Poseedores de una razón radical, en sus reivindicaciones no se esconde una preocupación seria sobre el devenir del planeta y el cambio climático, sino el odio a la cultura que los ha alumbrado. Desprecian lo que representa Europa, con sus siglos de historia, de sangre y de pintura. Rechazan lo que ellos mismos son. Lo que representan. Sus ataques hoy llevan la bandera del ecologismo pero mañana será otra la causa. El centro del problema no es ese, sino la vacuidad de su acto, la agresividad contra una identidad. Luchan contra Europa, contra un modelo de vida que, si bien no es perfecto, ha proporcionado setenta años de estabilidad, democracia y riqueza únicas en una parte del mundo. La iluminada reformista Greta Thunberg lo expresó mejor que nadie el otro día, cuando declaró que su lucha ya no es solamente una batalla contra el cambio climático, sino contra el capitalismo. Está a un paso de ser eurodiputada por los Verdes y de tomar un avión dos veces por semana Estocolmo-Bruselas. Es el mismo camino que tomó Daniel Cohn-Bendit, el revolucionario del mayo del 68 que, décadas después, se acomodó en un escaño bruselense. Y a vivir.
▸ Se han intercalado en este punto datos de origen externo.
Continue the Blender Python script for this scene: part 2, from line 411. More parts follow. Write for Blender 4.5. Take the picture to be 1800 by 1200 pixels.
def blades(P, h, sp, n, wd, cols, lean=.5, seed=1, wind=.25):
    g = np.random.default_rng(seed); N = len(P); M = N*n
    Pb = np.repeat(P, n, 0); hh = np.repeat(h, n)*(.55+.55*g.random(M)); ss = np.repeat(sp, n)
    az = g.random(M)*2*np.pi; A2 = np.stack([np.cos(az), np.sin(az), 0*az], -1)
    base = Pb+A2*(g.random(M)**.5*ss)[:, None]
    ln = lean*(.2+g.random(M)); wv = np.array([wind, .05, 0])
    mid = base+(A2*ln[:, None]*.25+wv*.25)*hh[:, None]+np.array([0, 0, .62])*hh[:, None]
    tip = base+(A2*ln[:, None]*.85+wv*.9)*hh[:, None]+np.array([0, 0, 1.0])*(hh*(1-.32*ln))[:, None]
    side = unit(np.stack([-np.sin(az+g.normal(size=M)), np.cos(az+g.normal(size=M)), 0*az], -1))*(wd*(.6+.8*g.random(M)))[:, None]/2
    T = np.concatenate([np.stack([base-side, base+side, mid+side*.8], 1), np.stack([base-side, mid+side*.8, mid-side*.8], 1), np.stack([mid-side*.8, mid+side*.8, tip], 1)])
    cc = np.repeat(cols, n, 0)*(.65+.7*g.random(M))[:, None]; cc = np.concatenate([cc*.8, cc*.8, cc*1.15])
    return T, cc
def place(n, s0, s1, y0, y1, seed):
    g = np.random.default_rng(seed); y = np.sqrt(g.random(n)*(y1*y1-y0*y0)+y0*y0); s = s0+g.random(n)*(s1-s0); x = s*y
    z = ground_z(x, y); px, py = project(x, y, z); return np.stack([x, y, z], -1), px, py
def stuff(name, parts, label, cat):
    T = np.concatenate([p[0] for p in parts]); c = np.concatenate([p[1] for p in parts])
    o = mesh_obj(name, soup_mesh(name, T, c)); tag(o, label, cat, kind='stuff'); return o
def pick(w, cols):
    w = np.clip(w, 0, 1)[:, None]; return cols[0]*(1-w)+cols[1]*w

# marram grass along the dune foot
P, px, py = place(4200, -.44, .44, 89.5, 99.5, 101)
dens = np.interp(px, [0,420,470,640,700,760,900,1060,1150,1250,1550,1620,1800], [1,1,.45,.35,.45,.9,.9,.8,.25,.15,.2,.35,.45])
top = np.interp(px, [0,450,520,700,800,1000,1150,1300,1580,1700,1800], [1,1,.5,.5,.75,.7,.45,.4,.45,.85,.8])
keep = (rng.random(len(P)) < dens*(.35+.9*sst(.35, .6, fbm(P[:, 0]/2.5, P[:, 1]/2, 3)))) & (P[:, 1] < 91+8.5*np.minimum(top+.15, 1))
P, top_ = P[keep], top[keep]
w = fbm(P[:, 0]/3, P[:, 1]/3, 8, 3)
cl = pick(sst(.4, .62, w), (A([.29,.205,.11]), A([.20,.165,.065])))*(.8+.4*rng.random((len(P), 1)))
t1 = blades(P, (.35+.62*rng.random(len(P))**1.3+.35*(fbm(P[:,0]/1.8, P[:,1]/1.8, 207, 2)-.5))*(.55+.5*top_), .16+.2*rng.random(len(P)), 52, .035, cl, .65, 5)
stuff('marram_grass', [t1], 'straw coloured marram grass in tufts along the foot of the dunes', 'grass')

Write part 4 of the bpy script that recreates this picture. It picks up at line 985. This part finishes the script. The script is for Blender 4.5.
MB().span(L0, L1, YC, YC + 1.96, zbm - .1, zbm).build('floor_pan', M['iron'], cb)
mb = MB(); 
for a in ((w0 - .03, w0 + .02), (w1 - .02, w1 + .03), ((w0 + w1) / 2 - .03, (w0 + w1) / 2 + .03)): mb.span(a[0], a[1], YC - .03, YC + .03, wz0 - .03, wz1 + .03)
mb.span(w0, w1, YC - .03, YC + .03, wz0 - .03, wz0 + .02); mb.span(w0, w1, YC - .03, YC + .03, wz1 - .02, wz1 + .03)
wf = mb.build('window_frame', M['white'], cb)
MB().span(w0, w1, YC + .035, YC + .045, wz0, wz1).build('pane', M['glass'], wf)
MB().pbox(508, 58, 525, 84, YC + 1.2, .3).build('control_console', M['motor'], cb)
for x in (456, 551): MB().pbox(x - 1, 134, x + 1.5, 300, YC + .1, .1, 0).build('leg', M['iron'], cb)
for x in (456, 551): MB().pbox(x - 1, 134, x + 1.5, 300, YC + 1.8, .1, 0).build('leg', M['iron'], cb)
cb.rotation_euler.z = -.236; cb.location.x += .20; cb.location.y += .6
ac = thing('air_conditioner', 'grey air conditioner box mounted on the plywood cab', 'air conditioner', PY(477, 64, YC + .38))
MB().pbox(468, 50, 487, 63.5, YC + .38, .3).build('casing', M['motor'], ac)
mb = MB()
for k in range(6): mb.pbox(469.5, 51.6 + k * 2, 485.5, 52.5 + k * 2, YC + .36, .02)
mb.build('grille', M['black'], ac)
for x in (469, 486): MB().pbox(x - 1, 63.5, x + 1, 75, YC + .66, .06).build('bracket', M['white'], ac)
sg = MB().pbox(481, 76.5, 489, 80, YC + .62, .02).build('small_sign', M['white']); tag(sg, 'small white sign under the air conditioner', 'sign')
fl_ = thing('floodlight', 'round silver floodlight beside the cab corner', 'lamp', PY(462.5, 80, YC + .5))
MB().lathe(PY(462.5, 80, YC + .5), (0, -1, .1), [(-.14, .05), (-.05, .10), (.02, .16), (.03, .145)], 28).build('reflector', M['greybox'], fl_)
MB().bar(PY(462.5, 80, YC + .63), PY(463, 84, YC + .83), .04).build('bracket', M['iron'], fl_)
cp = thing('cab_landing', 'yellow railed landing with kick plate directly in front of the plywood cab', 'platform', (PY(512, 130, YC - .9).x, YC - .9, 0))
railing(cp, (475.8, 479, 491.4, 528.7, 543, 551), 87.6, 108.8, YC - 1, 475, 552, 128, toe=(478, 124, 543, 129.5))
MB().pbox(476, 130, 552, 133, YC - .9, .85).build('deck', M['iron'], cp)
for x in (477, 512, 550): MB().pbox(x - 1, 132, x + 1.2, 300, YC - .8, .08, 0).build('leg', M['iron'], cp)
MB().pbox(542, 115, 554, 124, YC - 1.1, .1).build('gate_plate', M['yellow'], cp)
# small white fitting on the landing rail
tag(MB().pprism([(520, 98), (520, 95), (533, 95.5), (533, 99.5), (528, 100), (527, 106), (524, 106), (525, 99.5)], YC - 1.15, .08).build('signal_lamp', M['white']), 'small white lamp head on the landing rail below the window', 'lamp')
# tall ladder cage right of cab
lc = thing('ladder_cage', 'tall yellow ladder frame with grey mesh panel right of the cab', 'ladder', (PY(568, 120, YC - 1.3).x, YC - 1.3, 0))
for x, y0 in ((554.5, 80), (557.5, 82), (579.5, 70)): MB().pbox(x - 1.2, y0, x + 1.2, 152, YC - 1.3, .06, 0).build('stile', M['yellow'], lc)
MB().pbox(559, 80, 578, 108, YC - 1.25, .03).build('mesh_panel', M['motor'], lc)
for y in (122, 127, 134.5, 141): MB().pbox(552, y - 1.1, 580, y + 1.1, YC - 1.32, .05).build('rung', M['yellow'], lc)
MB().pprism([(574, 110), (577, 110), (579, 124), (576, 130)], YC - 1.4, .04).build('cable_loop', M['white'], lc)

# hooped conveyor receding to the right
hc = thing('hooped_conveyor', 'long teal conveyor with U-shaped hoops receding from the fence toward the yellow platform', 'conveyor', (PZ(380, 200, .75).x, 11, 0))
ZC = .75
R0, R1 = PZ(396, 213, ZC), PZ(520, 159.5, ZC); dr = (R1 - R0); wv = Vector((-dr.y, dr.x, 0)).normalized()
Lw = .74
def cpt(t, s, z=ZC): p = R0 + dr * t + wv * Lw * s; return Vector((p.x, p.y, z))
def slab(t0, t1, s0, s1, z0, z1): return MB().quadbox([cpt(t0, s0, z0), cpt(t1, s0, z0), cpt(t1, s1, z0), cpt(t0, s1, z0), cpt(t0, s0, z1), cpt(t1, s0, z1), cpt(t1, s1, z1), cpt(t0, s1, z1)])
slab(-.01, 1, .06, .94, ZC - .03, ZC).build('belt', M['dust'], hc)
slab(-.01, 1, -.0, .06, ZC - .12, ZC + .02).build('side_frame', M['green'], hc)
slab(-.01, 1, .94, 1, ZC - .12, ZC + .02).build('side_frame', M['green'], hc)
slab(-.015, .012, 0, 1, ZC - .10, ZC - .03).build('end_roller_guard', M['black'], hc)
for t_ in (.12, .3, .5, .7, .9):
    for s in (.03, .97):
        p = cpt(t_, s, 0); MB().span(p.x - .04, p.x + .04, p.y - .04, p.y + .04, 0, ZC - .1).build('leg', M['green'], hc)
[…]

Lo cierto es que Europa es el continente, de la parte rica del mundo, que menos contamina y que más conciencia ecológica tiene. Tanta que se está arruinando por adelantar una transición energética para la que aún no está preparada. Hoy los museos se han convertido en trincheras. En el campo de batalla donde unos jóvenes creen poder esparcir sus reivindicaciones a golpe de ataques contra el patrimonio. Pero en el acto hay algo tremendamente narcisista. Sus egos, sus sonrisas triunfadoras mientras a 'Los girasoles' de Van Gogh les chorrea una sopa Heinz habla más de su vanidad que de la causa que dicen defender. Han convertido los museos, nuestra historia, en un decorado de redes sociales, y por lo tanto buscan lo efímero de la fama. En un poema de Kavafis, los ciudadanos esperan en el ágora atemorizados que lleguen los bárbaros y arrasen con sus estatuas. Sonreiría Kavafis al comprobar que los bárbaros no llegarán desde las fronteras. Los hemos educado nosotros, en las mejores universidades. Incluso entran gratis a los museos que quieren destruir.